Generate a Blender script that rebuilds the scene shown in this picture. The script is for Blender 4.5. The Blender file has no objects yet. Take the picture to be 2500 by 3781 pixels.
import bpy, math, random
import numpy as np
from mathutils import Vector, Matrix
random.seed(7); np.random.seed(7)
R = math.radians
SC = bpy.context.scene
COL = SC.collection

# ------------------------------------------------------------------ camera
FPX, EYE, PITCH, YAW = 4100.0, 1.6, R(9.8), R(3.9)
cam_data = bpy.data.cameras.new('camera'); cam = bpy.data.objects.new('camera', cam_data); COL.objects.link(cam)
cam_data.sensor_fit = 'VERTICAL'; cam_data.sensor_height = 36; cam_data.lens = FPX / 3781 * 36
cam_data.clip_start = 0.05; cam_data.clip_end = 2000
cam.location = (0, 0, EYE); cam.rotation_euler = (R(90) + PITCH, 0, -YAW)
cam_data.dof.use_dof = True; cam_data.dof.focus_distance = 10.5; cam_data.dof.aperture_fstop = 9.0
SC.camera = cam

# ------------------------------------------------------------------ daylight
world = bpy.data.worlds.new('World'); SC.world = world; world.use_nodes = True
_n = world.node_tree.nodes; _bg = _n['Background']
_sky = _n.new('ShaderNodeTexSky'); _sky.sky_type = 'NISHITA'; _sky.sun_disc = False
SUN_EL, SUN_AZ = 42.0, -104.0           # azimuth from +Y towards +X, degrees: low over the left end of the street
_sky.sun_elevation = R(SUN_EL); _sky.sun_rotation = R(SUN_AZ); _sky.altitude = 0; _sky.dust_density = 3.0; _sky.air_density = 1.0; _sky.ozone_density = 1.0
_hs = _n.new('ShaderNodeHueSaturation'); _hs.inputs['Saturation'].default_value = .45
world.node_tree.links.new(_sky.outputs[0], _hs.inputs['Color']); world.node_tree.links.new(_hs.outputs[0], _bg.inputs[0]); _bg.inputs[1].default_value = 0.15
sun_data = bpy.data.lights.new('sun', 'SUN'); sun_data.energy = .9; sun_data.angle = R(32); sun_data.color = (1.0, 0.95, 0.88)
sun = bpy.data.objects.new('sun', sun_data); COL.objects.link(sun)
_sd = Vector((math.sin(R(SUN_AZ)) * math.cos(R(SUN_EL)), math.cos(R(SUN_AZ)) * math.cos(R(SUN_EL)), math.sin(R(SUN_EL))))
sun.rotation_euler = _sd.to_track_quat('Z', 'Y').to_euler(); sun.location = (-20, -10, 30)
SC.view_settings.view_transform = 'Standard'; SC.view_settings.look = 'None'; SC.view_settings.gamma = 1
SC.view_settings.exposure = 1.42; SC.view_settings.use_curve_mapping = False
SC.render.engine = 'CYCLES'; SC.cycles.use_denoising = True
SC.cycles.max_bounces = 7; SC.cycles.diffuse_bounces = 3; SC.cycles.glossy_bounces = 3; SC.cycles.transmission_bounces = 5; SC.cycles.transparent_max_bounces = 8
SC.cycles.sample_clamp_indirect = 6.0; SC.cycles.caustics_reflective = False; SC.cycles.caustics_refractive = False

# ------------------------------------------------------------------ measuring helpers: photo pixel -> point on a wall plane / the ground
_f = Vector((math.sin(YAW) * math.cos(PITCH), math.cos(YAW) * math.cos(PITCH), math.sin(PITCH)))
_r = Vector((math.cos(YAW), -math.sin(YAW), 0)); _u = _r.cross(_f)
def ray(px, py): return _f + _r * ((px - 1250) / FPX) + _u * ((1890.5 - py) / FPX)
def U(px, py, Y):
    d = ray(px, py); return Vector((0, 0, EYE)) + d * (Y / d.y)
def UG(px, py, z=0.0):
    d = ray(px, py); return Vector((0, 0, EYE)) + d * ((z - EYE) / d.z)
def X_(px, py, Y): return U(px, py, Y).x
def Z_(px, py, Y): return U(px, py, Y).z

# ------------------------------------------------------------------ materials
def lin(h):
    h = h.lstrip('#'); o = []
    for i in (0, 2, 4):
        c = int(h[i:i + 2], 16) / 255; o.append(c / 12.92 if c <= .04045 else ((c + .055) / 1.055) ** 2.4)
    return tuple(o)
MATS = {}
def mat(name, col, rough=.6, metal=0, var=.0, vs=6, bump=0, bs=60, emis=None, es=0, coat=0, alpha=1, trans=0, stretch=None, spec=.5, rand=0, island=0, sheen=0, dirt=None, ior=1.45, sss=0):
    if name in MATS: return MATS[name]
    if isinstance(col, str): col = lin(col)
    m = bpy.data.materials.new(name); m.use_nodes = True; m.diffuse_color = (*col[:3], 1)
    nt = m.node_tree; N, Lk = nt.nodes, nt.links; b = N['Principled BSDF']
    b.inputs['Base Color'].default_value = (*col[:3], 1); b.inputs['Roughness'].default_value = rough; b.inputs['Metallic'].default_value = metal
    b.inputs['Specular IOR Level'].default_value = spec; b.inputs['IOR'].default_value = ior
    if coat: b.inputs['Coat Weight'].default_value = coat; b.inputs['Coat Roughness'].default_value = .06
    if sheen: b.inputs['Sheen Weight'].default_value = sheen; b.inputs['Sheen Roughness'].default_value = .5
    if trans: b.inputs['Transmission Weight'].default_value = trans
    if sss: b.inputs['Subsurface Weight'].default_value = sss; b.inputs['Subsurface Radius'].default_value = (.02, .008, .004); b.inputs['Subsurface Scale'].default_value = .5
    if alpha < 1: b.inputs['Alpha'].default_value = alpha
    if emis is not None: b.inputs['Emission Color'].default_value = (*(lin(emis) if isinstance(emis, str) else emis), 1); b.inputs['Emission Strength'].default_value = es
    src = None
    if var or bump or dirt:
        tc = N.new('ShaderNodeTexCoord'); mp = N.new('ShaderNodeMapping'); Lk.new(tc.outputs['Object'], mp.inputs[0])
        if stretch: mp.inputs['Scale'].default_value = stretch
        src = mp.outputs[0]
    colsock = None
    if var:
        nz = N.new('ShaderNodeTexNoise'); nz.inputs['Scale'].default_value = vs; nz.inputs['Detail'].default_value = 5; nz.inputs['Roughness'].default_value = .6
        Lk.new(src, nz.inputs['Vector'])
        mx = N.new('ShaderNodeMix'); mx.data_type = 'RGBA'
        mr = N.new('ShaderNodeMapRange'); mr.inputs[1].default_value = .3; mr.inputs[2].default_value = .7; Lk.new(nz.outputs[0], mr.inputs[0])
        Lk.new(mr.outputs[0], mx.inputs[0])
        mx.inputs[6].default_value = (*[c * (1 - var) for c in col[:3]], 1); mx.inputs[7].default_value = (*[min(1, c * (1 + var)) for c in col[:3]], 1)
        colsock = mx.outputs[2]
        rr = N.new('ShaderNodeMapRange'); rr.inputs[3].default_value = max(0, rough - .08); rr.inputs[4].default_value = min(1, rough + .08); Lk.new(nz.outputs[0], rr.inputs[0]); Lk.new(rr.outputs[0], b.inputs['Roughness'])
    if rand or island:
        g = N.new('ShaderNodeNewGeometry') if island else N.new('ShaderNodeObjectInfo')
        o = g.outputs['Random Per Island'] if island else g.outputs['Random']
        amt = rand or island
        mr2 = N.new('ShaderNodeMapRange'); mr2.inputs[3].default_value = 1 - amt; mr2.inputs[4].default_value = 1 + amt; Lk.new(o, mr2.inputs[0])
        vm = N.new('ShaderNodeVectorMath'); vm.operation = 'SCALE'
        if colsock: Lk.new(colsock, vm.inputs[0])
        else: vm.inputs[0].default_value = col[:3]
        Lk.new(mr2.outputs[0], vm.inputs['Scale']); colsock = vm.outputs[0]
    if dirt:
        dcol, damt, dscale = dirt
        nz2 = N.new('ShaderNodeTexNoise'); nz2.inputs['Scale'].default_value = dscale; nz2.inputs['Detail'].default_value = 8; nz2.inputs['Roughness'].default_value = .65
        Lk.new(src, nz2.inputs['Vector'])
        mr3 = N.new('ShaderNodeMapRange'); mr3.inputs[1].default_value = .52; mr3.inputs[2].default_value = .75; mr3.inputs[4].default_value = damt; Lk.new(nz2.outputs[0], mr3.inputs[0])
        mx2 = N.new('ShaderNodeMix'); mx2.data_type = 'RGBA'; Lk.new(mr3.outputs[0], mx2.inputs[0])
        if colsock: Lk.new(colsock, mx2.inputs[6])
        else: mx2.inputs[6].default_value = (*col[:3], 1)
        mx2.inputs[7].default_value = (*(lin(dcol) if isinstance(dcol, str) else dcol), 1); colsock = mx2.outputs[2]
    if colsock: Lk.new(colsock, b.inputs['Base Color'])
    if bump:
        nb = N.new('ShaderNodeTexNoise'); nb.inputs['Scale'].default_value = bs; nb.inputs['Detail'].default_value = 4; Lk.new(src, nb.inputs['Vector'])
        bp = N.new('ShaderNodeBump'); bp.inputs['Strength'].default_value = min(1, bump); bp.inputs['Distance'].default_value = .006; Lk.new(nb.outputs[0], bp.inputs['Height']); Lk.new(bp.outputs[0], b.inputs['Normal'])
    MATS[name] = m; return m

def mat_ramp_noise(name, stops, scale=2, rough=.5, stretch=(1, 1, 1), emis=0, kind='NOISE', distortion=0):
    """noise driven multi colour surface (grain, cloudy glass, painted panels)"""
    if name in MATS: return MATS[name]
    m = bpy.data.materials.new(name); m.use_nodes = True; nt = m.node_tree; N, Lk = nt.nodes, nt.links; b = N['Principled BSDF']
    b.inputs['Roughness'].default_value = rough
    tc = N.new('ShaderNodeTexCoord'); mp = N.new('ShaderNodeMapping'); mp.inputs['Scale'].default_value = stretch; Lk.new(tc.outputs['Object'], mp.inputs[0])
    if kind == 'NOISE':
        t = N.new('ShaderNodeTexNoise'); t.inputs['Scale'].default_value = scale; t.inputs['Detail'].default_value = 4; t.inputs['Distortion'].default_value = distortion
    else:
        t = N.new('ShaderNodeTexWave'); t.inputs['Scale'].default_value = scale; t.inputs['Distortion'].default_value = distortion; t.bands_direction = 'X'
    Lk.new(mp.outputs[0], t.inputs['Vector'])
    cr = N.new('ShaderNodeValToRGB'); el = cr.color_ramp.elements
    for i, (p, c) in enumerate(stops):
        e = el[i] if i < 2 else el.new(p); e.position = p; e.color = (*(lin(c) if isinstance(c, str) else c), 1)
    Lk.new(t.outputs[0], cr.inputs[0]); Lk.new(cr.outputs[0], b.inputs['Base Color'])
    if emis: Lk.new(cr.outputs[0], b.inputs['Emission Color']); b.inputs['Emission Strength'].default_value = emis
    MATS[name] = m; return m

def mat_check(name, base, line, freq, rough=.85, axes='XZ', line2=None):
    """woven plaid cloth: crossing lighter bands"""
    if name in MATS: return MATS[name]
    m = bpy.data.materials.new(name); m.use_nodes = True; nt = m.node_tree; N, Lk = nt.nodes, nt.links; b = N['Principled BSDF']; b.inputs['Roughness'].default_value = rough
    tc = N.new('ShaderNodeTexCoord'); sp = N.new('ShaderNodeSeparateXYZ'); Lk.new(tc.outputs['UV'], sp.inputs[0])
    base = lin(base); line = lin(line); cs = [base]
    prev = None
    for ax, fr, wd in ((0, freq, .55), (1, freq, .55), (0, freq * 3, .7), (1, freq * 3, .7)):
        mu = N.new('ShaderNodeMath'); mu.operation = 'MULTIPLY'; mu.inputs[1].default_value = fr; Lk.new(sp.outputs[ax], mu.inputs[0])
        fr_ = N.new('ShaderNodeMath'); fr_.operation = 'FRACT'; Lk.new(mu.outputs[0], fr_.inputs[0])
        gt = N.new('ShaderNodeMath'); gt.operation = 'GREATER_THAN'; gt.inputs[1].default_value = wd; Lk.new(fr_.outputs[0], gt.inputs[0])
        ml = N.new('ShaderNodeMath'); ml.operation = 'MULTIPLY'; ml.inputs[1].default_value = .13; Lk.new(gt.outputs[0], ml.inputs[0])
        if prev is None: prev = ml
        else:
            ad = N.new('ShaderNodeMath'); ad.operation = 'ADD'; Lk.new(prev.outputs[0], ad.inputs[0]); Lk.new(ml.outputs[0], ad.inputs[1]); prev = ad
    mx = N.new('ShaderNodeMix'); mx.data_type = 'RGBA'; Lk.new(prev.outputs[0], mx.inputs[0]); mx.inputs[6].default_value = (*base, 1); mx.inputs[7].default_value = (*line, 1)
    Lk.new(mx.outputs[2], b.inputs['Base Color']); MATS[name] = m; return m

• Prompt
Return only the lines from the beginning of the material up to and including the line with "SC.camera = cam", exactly as written.

• Exercise response
Generate a Blender script that rebuilds the scene shown in this picture. The script is for Blender 4.5. The Blender file has no objects yet. Take the picture to be 2500 by 3781 pixels.
import bpy, math, random
import numpy as np
from mathutils import Vector, Matrix
random.seed(7); np.random.seed(7)
R = math.radians
SC = bpy.context.scene
COL = SC.collection

# ------------------------------------------------------------------ camera
FPX, EYE, PITCH, YAW = 4100.0, 1.6, R(9.8), R(3.9)
cam_data = bpy.data.cameras.new('camera'); cam = bpy.data.objects.new('camera', cam_data); COL.objects.link(cam)
cam_data.sensor_fit = 'VERTICAL'; cam_data.sensor_height = 36; cam_data.lens = FPX / 3781 * 36
cam_data.clip_start = 0.05; cam_data.clip_end = 2000
cam.location = (0, 0, EYE); cam.rotation_euler = (R(90) + PITCH, 0, -YAW)
cam_data.dof.use_dof = True; cam_data.dof.focus_distance = 10.5; cam_data.dof.aperture_fstop = 9.0
SC.camera = cam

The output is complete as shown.